> Work instructions
The required output is the exact run of lines from the line containing "Write part 5" to the line containing "mb_.raw(ring + [top], [(k, (k", inclusive, and nothing besides.

> Listing

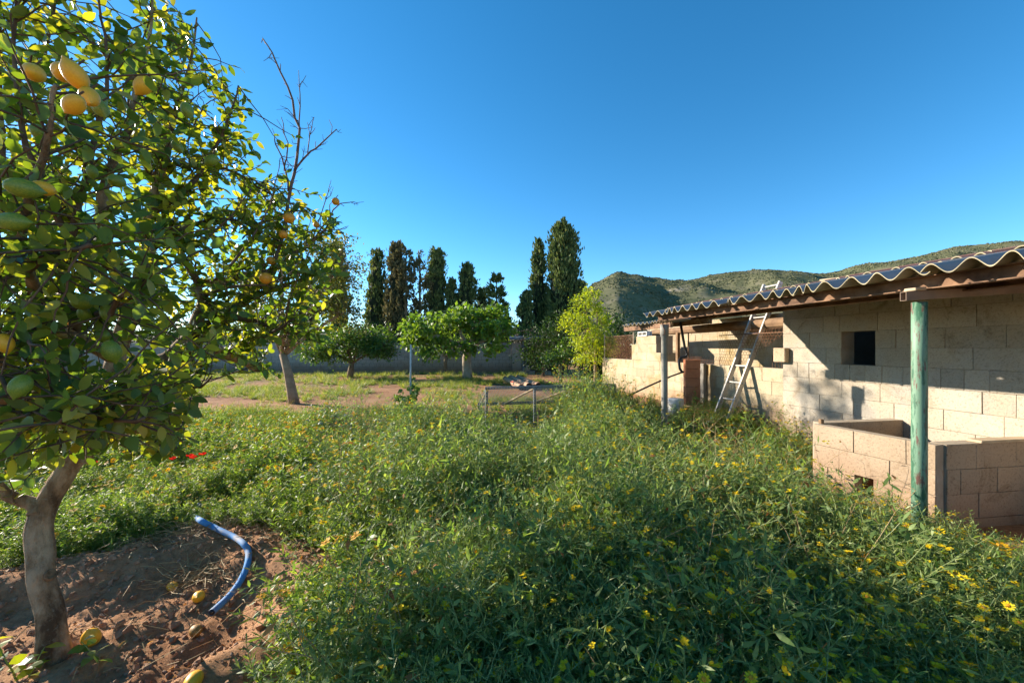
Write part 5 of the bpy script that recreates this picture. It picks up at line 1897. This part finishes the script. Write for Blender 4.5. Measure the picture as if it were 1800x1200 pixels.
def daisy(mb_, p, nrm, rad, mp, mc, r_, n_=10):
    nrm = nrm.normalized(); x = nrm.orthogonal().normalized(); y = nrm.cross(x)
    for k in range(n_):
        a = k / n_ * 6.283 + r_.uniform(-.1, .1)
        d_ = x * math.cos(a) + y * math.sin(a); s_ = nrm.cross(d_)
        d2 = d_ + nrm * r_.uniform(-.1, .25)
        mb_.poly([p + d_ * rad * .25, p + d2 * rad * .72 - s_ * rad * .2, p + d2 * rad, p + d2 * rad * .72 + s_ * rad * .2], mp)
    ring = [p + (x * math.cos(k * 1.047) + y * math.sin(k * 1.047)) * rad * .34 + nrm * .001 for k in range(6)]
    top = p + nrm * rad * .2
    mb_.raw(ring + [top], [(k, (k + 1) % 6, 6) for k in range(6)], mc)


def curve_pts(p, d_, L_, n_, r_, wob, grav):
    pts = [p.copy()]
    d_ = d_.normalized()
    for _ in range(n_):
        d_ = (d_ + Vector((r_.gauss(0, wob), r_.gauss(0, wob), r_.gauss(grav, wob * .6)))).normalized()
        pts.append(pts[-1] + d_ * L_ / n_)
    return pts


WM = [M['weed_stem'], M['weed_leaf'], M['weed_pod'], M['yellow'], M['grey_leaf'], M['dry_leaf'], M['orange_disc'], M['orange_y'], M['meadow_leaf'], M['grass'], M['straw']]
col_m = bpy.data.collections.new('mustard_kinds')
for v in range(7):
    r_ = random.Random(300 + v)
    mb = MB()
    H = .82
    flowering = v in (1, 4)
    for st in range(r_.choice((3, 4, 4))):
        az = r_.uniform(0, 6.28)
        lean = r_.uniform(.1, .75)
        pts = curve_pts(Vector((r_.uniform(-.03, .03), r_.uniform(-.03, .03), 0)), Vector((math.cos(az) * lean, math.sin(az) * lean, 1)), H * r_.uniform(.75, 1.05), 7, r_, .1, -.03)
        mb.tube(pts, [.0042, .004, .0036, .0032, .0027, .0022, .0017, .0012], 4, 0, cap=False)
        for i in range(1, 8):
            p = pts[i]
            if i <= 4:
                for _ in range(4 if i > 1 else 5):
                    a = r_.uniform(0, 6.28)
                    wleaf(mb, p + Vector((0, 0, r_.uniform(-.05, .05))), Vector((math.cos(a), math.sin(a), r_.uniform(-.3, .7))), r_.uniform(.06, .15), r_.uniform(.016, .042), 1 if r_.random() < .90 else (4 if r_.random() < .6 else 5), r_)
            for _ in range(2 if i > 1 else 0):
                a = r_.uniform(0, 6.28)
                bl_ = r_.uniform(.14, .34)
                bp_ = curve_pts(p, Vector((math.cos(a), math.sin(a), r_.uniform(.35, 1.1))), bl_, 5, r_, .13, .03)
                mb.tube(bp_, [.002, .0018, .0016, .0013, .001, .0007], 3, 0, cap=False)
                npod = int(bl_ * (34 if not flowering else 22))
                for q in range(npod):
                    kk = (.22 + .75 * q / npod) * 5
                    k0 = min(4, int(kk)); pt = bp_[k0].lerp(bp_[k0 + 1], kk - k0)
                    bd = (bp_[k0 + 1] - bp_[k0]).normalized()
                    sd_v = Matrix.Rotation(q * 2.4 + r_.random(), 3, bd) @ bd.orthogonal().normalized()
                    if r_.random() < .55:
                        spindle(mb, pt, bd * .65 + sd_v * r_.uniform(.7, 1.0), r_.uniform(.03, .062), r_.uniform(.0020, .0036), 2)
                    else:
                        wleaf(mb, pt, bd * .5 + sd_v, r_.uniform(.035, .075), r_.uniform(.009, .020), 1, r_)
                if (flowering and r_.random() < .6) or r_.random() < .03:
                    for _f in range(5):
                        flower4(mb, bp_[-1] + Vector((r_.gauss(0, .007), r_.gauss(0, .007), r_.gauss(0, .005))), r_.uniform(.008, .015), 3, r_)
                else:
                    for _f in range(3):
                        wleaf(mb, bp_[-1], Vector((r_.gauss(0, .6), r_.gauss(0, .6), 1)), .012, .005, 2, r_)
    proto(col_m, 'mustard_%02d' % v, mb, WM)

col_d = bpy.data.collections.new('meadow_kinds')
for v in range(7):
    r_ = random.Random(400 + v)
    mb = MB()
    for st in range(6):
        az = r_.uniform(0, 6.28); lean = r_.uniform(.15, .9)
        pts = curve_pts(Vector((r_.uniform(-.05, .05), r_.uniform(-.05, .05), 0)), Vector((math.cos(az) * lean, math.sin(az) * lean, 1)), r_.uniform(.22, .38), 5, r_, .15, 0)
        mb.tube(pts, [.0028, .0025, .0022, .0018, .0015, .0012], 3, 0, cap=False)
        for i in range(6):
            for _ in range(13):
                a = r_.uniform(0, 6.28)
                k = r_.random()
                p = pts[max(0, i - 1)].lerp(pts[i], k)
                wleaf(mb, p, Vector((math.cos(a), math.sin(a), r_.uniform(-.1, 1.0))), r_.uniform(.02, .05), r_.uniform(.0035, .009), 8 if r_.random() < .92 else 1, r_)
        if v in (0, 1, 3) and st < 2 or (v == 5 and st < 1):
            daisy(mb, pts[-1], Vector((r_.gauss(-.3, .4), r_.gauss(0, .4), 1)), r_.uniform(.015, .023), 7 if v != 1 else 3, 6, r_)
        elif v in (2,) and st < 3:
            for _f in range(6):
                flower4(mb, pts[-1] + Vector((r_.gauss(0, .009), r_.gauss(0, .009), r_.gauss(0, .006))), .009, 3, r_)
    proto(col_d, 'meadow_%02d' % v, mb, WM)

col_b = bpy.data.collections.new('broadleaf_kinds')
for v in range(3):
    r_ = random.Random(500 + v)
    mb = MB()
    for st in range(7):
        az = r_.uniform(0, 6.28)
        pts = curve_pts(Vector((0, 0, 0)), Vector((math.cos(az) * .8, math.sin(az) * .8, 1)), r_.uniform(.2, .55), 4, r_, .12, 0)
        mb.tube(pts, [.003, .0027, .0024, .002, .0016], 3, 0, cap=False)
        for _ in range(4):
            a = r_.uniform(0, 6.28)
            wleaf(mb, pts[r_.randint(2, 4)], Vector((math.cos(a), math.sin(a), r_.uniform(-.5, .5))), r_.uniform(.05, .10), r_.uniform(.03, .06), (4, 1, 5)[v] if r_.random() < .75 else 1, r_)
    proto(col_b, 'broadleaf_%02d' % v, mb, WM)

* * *

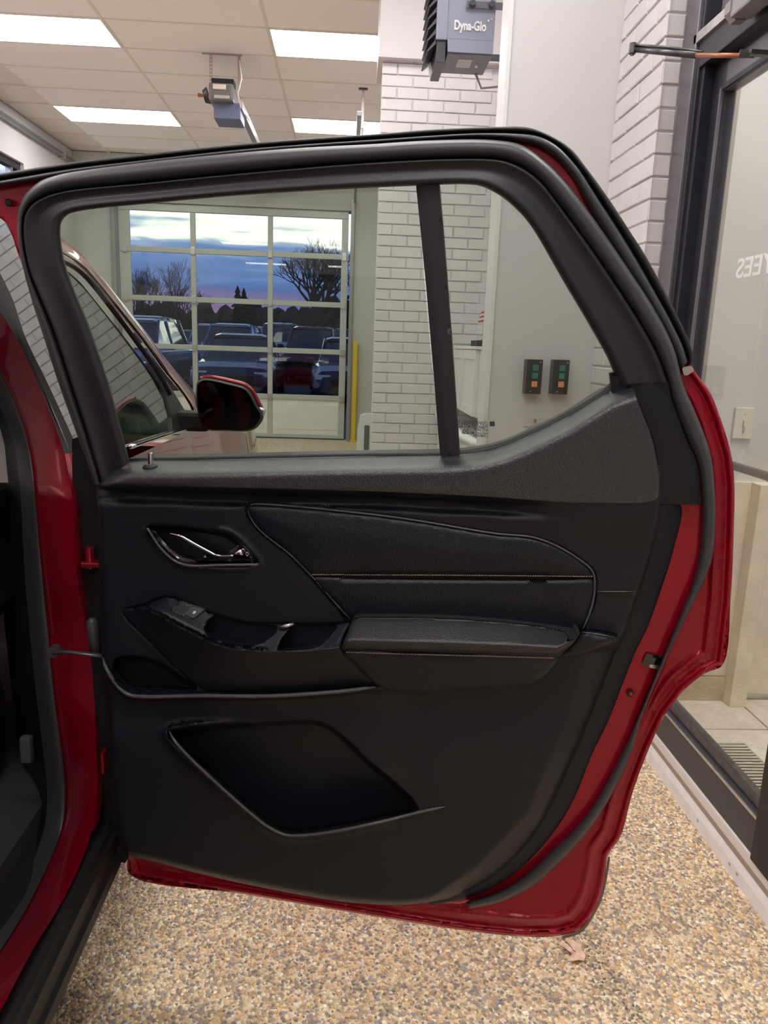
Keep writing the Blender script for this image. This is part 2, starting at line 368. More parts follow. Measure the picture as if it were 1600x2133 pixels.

* * *

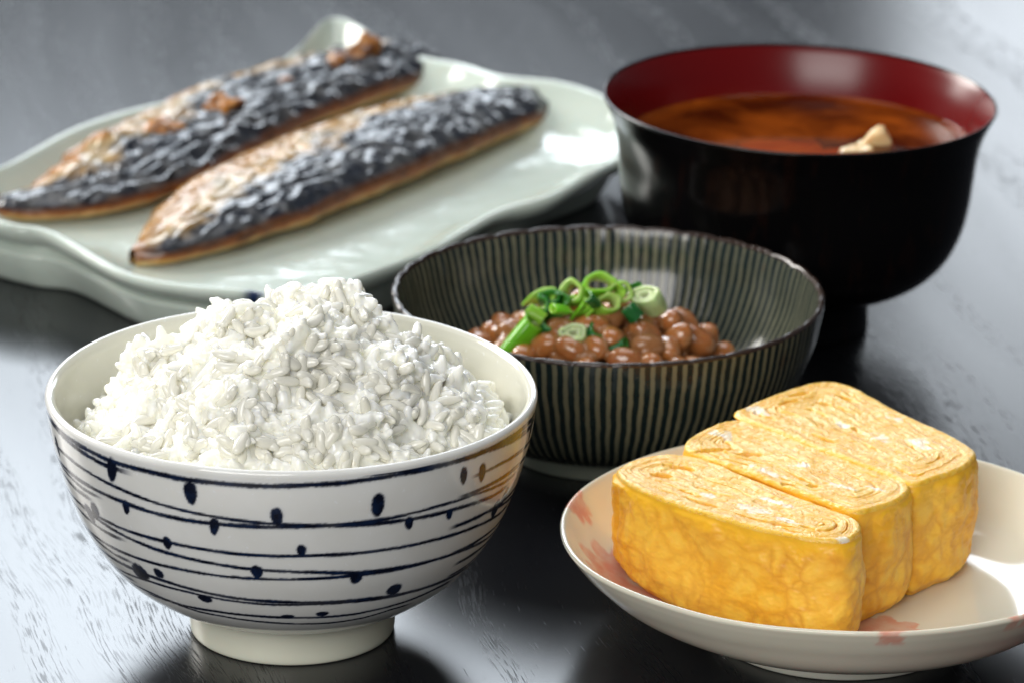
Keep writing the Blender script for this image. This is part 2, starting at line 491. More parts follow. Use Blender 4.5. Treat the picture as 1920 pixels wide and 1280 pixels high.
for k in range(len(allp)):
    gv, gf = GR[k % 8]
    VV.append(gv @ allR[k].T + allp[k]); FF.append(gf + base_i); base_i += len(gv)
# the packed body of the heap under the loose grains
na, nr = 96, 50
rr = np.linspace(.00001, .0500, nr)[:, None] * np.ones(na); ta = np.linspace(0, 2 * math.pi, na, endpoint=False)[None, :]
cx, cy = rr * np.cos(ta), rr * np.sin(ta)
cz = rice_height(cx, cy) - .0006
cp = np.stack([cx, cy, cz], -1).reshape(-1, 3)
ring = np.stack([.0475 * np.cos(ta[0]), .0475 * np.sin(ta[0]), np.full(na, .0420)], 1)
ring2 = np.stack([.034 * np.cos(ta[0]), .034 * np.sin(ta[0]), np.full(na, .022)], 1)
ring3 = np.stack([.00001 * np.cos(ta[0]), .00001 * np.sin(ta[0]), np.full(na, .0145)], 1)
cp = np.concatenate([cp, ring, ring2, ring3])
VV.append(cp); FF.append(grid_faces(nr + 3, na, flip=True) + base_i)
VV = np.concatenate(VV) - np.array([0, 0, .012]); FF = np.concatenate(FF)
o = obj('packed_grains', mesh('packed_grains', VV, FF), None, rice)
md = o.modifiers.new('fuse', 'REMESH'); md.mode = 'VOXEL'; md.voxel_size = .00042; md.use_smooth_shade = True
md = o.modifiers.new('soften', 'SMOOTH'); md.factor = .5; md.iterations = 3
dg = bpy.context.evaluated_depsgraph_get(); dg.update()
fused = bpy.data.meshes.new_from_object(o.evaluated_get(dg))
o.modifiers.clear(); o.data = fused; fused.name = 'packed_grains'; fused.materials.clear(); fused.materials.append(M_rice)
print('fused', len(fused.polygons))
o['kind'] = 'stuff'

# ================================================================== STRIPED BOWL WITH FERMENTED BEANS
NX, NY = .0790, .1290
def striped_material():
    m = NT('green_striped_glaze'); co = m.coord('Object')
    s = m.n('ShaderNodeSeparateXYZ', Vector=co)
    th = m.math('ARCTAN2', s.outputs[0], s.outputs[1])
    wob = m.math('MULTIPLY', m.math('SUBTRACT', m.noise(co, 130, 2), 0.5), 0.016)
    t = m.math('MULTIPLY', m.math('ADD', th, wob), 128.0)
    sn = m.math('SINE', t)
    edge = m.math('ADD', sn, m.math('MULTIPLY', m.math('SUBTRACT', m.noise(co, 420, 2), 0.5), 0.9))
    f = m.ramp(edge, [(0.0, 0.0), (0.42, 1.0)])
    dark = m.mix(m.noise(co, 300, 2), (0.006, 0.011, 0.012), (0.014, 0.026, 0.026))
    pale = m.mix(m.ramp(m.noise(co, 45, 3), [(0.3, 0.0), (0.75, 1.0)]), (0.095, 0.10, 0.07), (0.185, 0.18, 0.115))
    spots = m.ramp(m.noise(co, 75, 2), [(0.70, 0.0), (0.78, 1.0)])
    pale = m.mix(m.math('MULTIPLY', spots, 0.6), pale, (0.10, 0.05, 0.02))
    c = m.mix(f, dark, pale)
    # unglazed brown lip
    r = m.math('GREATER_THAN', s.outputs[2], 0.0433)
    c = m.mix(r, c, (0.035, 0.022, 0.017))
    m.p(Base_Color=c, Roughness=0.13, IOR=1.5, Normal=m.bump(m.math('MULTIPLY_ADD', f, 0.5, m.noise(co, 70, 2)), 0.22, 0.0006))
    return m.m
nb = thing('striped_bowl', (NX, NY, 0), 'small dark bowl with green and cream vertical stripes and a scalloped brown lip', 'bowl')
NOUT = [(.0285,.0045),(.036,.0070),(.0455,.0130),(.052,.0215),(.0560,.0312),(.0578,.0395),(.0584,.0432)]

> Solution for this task
Write part 5 of the bpy script that recreates this picture. It picks up at line 1897. This part finishes the script. Write for Blender 4.5. Measure the picture as if it were 1800x1200 pixels.
def daisy(mb_, p, nrm, rad, mp, mc, r_, n_=10):
    nrm = nrm.normalized(); x = nrm.orthogonal().normalized(); y = nrm.cross(x)
    for k in range(n_):
        a = k / n_ * 6.283 + r_.uniform(-.1, .1)
        d_ = x * math.cos(a) + y * math.sin(a); s_ = nrm.cross(d_)
        d2 = d_ + nrm * r_.uniform(-.1, .25)
        mb_.poly([p + d_ * rad * .25, p + d2 * rad * .72 - s_ * rad * .2, p + d2 * rad, p + d2 * rad * .72 + s_ * rad * .2], mp)
    ring = [p + (x * math.cos(k * 1.047) + y * math.sin(k * 1.047)) * rad * .34 + nrm * .001 for k in range(6)]
    top = p + nrm * rad * .2
    mb_.raw(ring + [top], [(k, (k + 1) % 6, 6) for k in range(6)], mc)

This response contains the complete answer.